One of the most important benefits of contactless payment is that it’s safer – not only because it stops us picking up germs left by all the people who’ve used a PIN pad before us, but also in terms of security. It’s not generally realised that contactless payment has the same protection as chip and PIN. In fact, contactless cards and devices have multiple layers of security embedded in them to protect you against fraud. Data encryption protects sensitive information and stops hackers getting their hands on your details. Although there is information that anyone can see on the outside of the card, it’s not much use to a fraudster and couldn’t be used to clone the card. What’s more, contactless payment only works when a device is within a few centimetres of the terminal, making it nigh on impossible for details to be intercepted.

2.  It saves time

It’s obviously quicker to tap a card on a terminal than to tap in your four-digit PIN when prompted, press enter and wait for it to be approved. In fact, it’s estimated that contactless payments work twice as fast as normal cards. Of course this has a knock-on effect that speeds up the whole shopping process. It reduces the length of queues in supermarkets, for example. Likewise, anyone who travels by tube or train knows how much quicker it is to tap your credit card at the gateline to go through. Tickets hold you up, and so does the person in front of you whose ticket doesn’t work and who stands there waiting for help – usually when you’re 10 minutes late for a meeting. (Remember those days?)
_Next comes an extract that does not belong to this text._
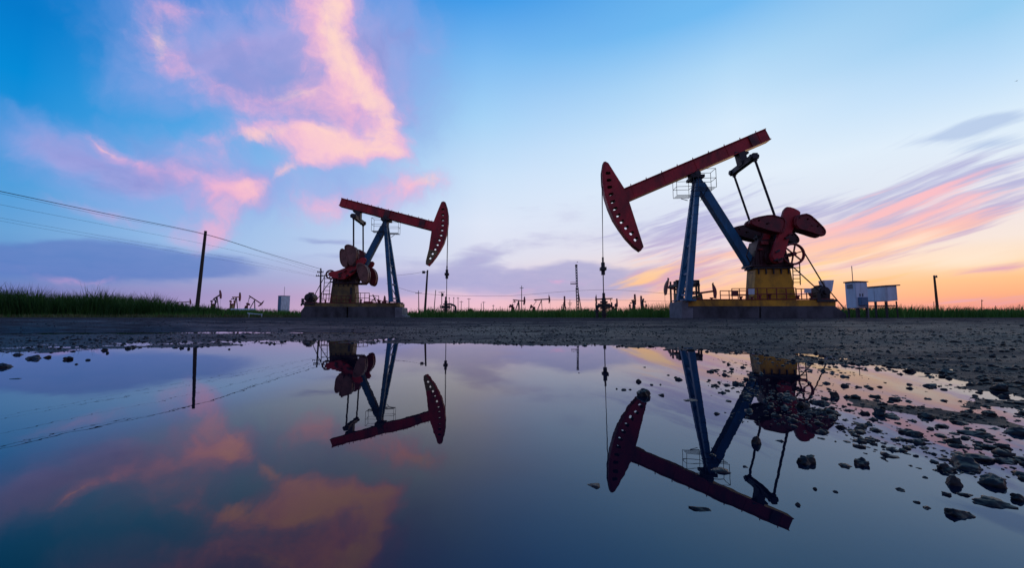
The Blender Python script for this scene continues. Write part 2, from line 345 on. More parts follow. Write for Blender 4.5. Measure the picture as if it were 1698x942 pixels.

3.  It’s easy to use abroad

There are different card limits in different countries (it’s normally €25 in France, for example). But where retailers offer contactless payment – the icon for this is the same across the world – you can tap and pay quickly and without fuss. And without having to use your GCSE French or Spanish to explain that you’ve put in the wrong PIN by mistake.
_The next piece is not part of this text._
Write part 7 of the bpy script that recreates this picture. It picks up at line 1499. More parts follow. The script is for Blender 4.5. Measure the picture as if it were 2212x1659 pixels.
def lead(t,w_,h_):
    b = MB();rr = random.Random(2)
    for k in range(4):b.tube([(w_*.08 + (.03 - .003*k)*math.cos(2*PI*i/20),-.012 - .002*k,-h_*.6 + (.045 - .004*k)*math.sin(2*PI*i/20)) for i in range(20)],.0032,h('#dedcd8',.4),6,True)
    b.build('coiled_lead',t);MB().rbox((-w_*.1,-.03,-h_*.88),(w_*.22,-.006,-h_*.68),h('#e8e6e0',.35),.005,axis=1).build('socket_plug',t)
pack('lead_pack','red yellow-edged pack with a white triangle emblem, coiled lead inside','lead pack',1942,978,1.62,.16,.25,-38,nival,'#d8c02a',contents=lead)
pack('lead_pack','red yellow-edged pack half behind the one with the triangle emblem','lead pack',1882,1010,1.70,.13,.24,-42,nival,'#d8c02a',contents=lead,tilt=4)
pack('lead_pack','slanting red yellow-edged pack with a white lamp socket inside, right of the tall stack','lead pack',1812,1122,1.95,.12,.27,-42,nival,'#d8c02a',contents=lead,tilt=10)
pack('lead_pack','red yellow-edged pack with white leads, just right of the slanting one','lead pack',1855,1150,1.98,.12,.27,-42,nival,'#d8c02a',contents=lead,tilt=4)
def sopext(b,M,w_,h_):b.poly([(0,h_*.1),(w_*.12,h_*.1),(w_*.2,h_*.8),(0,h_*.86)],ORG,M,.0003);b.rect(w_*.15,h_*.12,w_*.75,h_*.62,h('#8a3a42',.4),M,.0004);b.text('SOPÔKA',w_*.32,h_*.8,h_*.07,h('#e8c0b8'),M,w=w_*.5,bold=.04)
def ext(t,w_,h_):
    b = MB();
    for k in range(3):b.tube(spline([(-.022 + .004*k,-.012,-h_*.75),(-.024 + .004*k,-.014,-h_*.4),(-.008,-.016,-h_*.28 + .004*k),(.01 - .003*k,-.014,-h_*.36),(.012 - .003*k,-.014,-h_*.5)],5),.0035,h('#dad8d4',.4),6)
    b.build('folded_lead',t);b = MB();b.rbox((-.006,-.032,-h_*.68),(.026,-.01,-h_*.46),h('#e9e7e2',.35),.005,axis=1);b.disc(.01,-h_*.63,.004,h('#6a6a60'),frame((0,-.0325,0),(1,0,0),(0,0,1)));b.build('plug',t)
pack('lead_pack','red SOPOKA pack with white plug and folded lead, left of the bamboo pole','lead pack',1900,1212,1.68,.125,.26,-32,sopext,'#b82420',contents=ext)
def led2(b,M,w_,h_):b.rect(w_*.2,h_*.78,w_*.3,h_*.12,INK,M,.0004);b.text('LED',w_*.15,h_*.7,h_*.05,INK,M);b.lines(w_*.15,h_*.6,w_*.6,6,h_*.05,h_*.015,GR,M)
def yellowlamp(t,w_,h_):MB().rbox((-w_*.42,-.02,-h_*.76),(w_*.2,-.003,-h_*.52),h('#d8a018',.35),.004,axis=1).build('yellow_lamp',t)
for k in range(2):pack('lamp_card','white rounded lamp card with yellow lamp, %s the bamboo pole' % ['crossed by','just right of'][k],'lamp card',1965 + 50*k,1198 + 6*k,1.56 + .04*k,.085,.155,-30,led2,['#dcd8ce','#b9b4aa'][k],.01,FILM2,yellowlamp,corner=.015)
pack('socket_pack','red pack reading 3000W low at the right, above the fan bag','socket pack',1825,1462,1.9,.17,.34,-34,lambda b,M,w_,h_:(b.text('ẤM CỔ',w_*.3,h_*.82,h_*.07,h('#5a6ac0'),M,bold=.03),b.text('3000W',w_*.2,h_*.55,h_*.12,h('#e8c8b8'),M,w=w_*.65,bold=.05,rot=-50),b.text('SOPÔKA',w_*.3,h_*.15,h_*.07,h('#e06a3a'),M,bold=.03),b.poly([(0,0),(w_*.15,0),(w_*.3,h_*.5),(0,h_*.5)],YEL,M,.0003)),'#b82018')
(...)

4.  It can be used on lots of devices

One of the most exciting benefits of contactless payment is that its Near Field Communication (NFC) chip technology can be built into all kinds of devices, enabling them to make payments. So, it’s not just contactless cards we’re talking about. Smartphones, tablets, watches and key fobs can also be used. And vehicles can make foreign motorway toll payments automatically using the technology. Believe it or not, it is even possible to implant NFC chips in people.

5.  It’s cheaper for retailers

There are some benefits of contactless payment for retailers, too. If they accept contactless payment, they don’t have to pay extra fees on the payments to the credit card companies. They only have to install the right card readers. The fact that the process is quicker can also free up till staff to work elsewhere in the store: another cost benefit for retailers. Of course anything that keeps costs down helps keep prices lower too.

What are the ‘cons’?

We’ve looked at the benefits of contactless payment, and it’s worth checking out the best contactless payment methods for you. But there are a few minor ‘cons’. Firstly, there’s a low limit to contactless payments, so they can’t be used for bigger purchases. Secondly, it’s not a good idea to pay using the card still in your wallet. There will probably be other cards in there, and the machine might not recognise the correct one. Thirdly, not all places accept contactless payments yet, although the majority now do. So, don’t forget your PIN!